The present article reports original experiments carried out in the MICCA-Spray combustor developed at EM2C, CNRS and CentraleSupélec. This system comprises 16 swirl spray injectors. Liquid n-heptane is injected by hollow cone simplex atomizers. The combustion chamber is formed by two cylindrical quartz tubes allowing full optical access to the flame region and it is equipped with eight pressure sensors recording signals in the plenum and chamber. A high speed camera provides images of the flames and photomultipliers record the light intensity from different flames. For certain operating conditions, the system exhibits well defined instabilities coupled by the first azimuthal mode of the chamber at a frequency of about 750 Hz. These instabilities occur in the form of bursts with a moderate level of growth.
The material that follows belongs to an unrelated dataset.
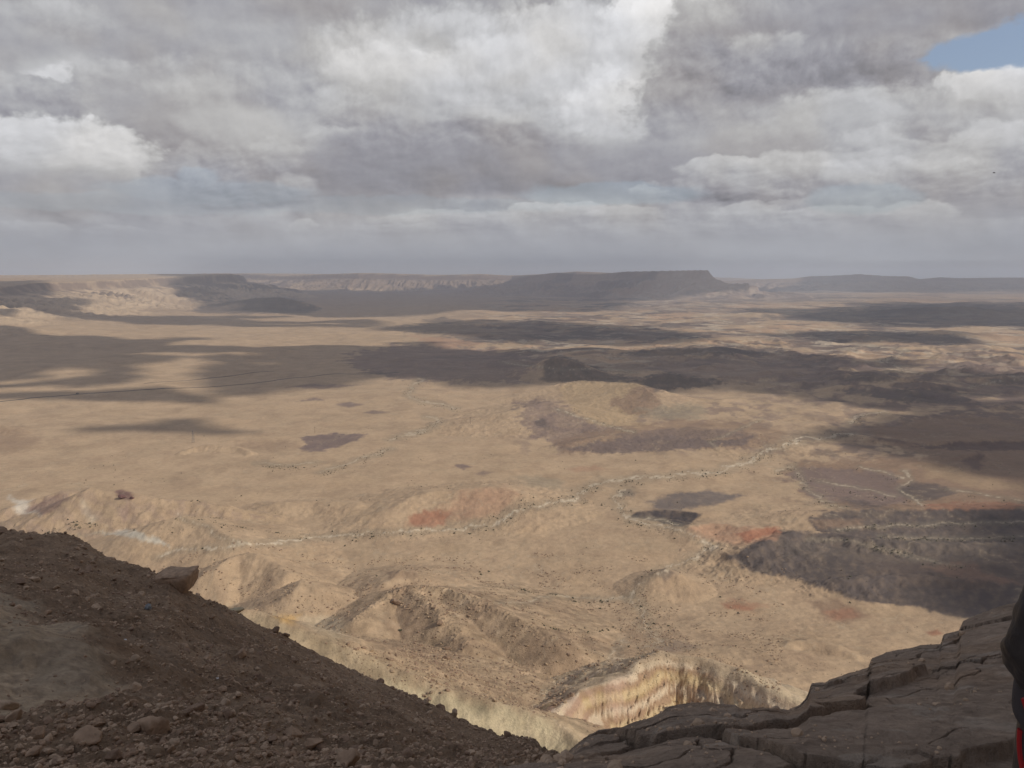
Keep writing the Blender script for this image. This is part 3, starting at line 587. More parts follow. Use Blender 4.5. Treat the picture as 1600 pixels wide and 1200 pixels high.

Examination of the pressure and the light intensity signals gives access to the acoustic energy source term. Analysis of the phase between the two signals during the instability bursts (growth, limit cycle, decay) is carried out using cross-spectral analysis. At limit cycle, large amplitude of pressure oscillations are reached with peak values around 5000 Pa (or 5% of the mean pressure in the chamber), and these levels persist over a finite period of time. Detailed analysis of the signals using the spin ratio indicates that the standing mode is predominant. The chamber can exhibit a spinning mode but with a lower amplitude of acoustic fluctuation. Analysis of the flame dynamics at the pressure anti-nodal line reveals a strong longitudinal pulsation with heat release rate oscillations in phase and increasing linearly with the acoustic pressure even at the highest oscillation levels. At the pressure nodal line, the flames are subjected to large transverse velocity fluctuations leading to a transverse motion of the flames and partial blow-off. Scenarios and modeling elements are developed to interpret these features. To the best of our knowledge, this is the first time that azimuthal instabilities are characterized in a well-controlled annular combustor with swirled spray flames.